Like the two women he came to Thailand with, this father of four says drug addiction drove him to gamble everything on getting drugs past the authorities.

 

How will you be pleading today? I don’t even know if I’ll be entering a plea today (clanging of chains around media scrum)

 

Oddly, he says he went after the illegal heroin as a substitute for legal methadone.

 

I’d been on methadone for thirteen years and it was an opportunity to try and get away from methadone. Methadone is very hard to come off.

But you were out to make money or were you out to get yourself a supply of heroin? We weren’t going to make one baht out of it. It was ah, the small amount to receive was just to wean myself off.
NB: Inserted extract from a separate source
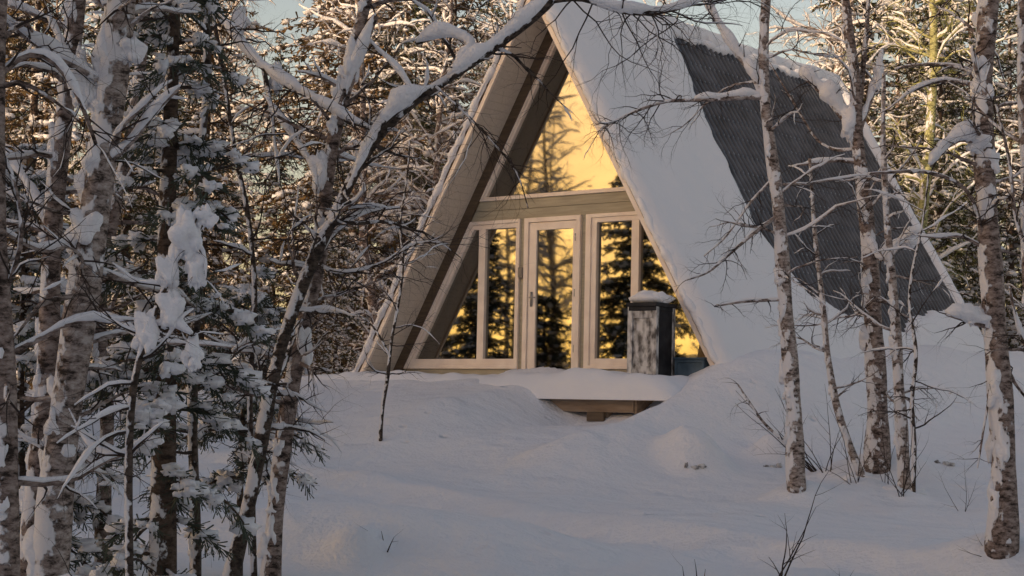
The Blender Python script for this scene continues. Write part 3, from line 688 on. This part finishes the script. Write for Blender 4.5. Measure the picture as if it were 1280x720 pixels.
fg_tree('dark_sapling', 'dark crooked twiggy stem beside the pale narrow birch on the right',
        [(1141, 622), (1144, 560), (1139, 500), (1146, 440), (1135, 380), (1140, 340), (1152, 290)], g2.y-1.2, 7, 3, DARKB, 16, 1.0, 16, (.3, .7), ext=.6)
fg_tree('birch_tree', 'birch cut by the right edge of the picture with pinkish bark',
        [(1296, 730), (1290, 600), (1292, 450), (1283, 300), (1281, 200), (1276, 100), (1280, -10)], 10.6, 17, 12, BIRCHB, 17, 1.0, 16, (.3, .8), ext=1.5, lumps=10,
        branches=[([(1282, 310), (1268, 270), (1262, 200), (1250, 150), (1245, 130)], 6, 3, 5, -.2, 12, .4), ([(1288, 450), (1270, 400), (1262, 360)], 5, 3, 10, -.2, 6, .3)])
# ---- the left-hand group
fg_tree('birch_tree', 'thickest birch trunk of the left-hand group, snow plastered at its fork',
        [(64, 725), (72, 600), (84, 500), (98, 400), (110, 300), (128, 200), (142, 100), (152, 20), (155, -10)], 7.6, 46, 36, BIRCH, 21, 1.2, 34, (.3, .8), ext=1.5, lumps=26,
        caps=((136, 70, 44, 84), (100, 95, 40, 70), (165, 62, 46, 34), (108, 285, 50, 50), (78, 560, 44, 40)), branches=[([(140, 110), (120, 90), (95, 120), (80, 60), (60, 20)], 9, 5, 26, .2, 8, .4),
                  ([(112, 290), (60, 320), (20, 300), (-10, 280)], 7, 4, 12, -.3, 10, .4),
                  ([(128, 210), (170, 175), (200, 130), (225, 110)], 7, 4, 20, -.2, 8, .3),
                  ([(140, 110), (90, 80), (50, 60), (0, 22), (-20, 15)], 8, 5, 18, -.4, 12, .4)])
fg_tree('birch_tree', 'greyish birch just left of the thickest trunk, leaning right towards the top',
        [(38, 730), (46, 600), (58, 480), (62, 350), (70, 240), (84, 130), (92, 40), (95, -10)], 8.8, 30, 22, BIRCHB, 22, 1.2, 30, (.3, .8), ext=1.5, lumps=24,
        branches=[([(66, 300), (45, 250), (20, 210), (-5, 190)], 8, 5, 22, .2, 10, .4)])
fg_tree('birch_tree', 'birch cut by the left edge of the picture, its lower trunk dark',
        [(8, 735), (6, 600), (2, 480), (-2, 350), (-8, 200), (-6, 50), (-6, -10)], 7.0, 34, 28, BIRCHB, 23, 1.2, 27, (.3, .8), ext=1.2, lumps=22,
        branches=[([(0, 380), (22, 330), (30, 290), (22, 240), (8, 200)], 8, 5, 22, 0, 12, .4), ([(-4, 100), (30, 60), (60, 62), (95, 110), (120, 180)], 9, 5, 14, .2, 14, .4)])
fg_tree('bent_stem', 'short bent stem loaded with big snow clumps between the thick birch and the young spruce',
        [(160, 735), (158, 600), (165, 480), (184, 420), (204, 365), (226, 320), (238, 288), (252, 266), (268, 274)], 6.8, 14, 7, DARKB, 24, 1.0, 20, (.2, .5), ext=0, kn=0,
        caps=((232, 292, 50, 56), (256, 270, 34, 26), (208, 338, 34, 40), (243, 335, 32, 44), (214, 385, 40, 46), (182, 412, 38, 48), (240, 440, 34, 40)), branches=[([(200, 372), (222, 322), (236, 286), (250, 262)], 6, 5, 30, -.02, 0, .2), ([(165, 480), (180, 430), (196, 385)], 6, 5, 22, -.02, 0, .2), ([(236, 292), (252, 300), (262, 330), (258, 350)], 4, 3, 16, -.05, 6, .2),
                  ([(190, 410), (225, 395), (240, 420)], 5, 3, 26, -.05, 6, .2)])
fg_tree('dark_tree', 'dark leaning tree whose long snowy limb arches over to the roof peak',
        [(284, 730), (308, 640), (325, 560), (342, 470), (366, 390), (392, 320), (412, 280), (432, 235), (450, 200), (478, 155), (520, 122), (562, 98), (620, 60), (668, 22), (700, -5)], 9.0, 21, 11, DARKB, 25, 1.0, 34, (.3, .8), ext=1.2, dd=1.0, kn=0,
        branches=[([(450, 200), (470, 165), (500, 134), (540, 112)], 8, 8, 30, -.02, 0, .3),
                  ([(560, 98), (590, 80), (640, 42), (690, 0)], 9, 8, 26, 0, 4, .3),
                  ([(545, 108), (570, 130), (610, 170), (648, 215), (660, 260)], 4, 1.5, 1, -.2, 20, .5),
                  ([(520, 122), (500, 90), (470, 60), (450, 40)], 5, 3, 14, .1, 8, .4),
                  ([(560, 95), (600, 60), (560, 40), (520, 55)], 5, 4, 26, .1, 6, .3),
                  ([(690, 2), (729, -4), (765, 14), (801, 19), (838, 15), (874, 2), (900, -12)], 6, 4, 16, .3, 34, .8),
                  ([(392, 325), (420, 345), (480, 330), (520, 300), (560, 305)], 5, 2, 3, -.3, 26, .5),
                  ([(372, 380), (410, 300), (450, 265), (500, 260)], 5, 2, 10, .2, 14, .4),
                  ([(395, 318), (430, 250), (455, 200), (480, 150)], 8, 8, 18, -.03, 0, .3)])
fg_tree('birch_tree', 'leaning birch with patchy snow crossing behind the dark arching tree',
        [(336, 730), (343, 640), (354, 560), (366, 480), (382, 400), (400, 320), (404, 240), (418, 160), (436, 90), (452, 30), (462, -10)], 9.6, 24, 16, BIRCHB, 26, 1.2, 34, (.3, .8), ext=1.5, lumps=22,
        caps=((440, 70, 26, 60), (398, 215, 26, 56), (378, 430, 26, 60)), branches=[([(404, 240), (380, 190), (350, 150), (330, 120)], 7, 4, 16, .2, 10, .4), ([(420, 160), (440, 100), (455, 60), (470, 20)], 8, 7, 28, -.05, 4, .3),
                  ([(372, 460), (340, 430), (310, 420), (290, 440)], 5, 3, 10, -.2, 10, .3)])
fg_tree('dark_tree', 'thin dark tree whose diagonal top-left branch carries wedge-shaped snow',
        [(318, 735), (316, 600), (312, 480), (318, 360), (310, 260), (296, 200), (285, 120), (262, 0)], 10.0, 9, 5, DARKB, 27, 1.0, 30, (.3, .9), ext=1.0, kn=0,
        caps=((345, 95, 22, 40), (300, 25, 24, 34)), branches=[([(258, -12), (280, 30), (305, 62), (336, 92), (365, 112), (392, 124), (430, 150), (465, 162)], 9, 4, 16, -.5, 20, .5),
                  ([(330, 88), (338, 130), (342, 170), (350, 230)], 7, 3, 8, -.3, 14, .4)])
fg_tree('thin_sapling', 'thin bare sapling standing alone on the snow left of the cabin front',
        [(475, 556), (478, 510), (486, 470), (488, 430), (497, 380), (505, 330), (500, 280), (508, 230)], ghit(475, 553).y, 5.5, 2.5, DARKB, 28, .6, 30, (.25, .6), ext=.5, kn=0, adroop=.0,
        branches=[([(487, 445), (475, 420), (462, 402), (440, 390)], 3.5, 1.5, 1, 0, 8, .25)])
fg_tree('dark_tree', 'slim dark trunk right of the young spruce, in front of the pale snow gap',
        [(246, 735), (244, 640), (238, 540), (240, 440), (252, 340), (248, 240), (258, 120), (256, -10)], 8.6, 15, 9, DARKB, 29, 1.2, 27, (.3, .7), ext=1.0, lumps=14)
fg_tree('birch_tree', 'snow-striped birch hidden low between the young spruce and the thick birch',
        [(132, 735), (128, 620), (134, 520), (124, 400), (140, 280), (165, 150), (180, 40), (184, -10)], 10.2, 20, 12, BIRCHB, 30, 1.2, 27, (.3, .8), ext=1.5, lumps=22)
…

The girls had been told they’d get ten thousand dollars. Um, no it wasn’t for the money. The other thing was the opportunity to get out of Australia. At that time I was forty-four; I’d never travelled.

 

If he really did want to escape heroin, he’s in the wrong place.

 

Many here regard drugs as the only way to make life in the Big Tiger bearable.

 

Lyle Doniger won’t discuss whether he still uses heroin, but does say he’d never take it in here with a needle.

 

The people who use needles have AIDS. There’s no exception on that. There’s no way I want to sort of ever get out of this place, just to go back and die of AIDS.

 

We came into the prison and it was a cold turkey and we’ve been clean ever since.

 

Well into our visit, prison authorities allowed us a closer interview with the two Sydney mothers, and for reasons best known to them, insisted we record it in profile.

 

I never want anything to do with heroin again as long as I live.

 

 

A year and a half after Jane McKenzie’s arrest, her second husband died of a heroin overdose; her two youngest children – now nine and seven – are virtual heroin orphans.

 

Both mothers say their cruellest punishment is their separation from their children.

 

My son was two and a half when I left. He’s now five. He doesn’t even remember me. I mean to me, that breaks my heart.

 

The innocent victims are their ten children; most are likely now to grow up without even speaking to – let alone seeing – their missing parents.

 

That, that hurts; sometimes it’s unbearable.

 

 

I’d take these conditions with me if I thought I could get back y’know to be near the children. They’re going to grow up y’know not even knowing me.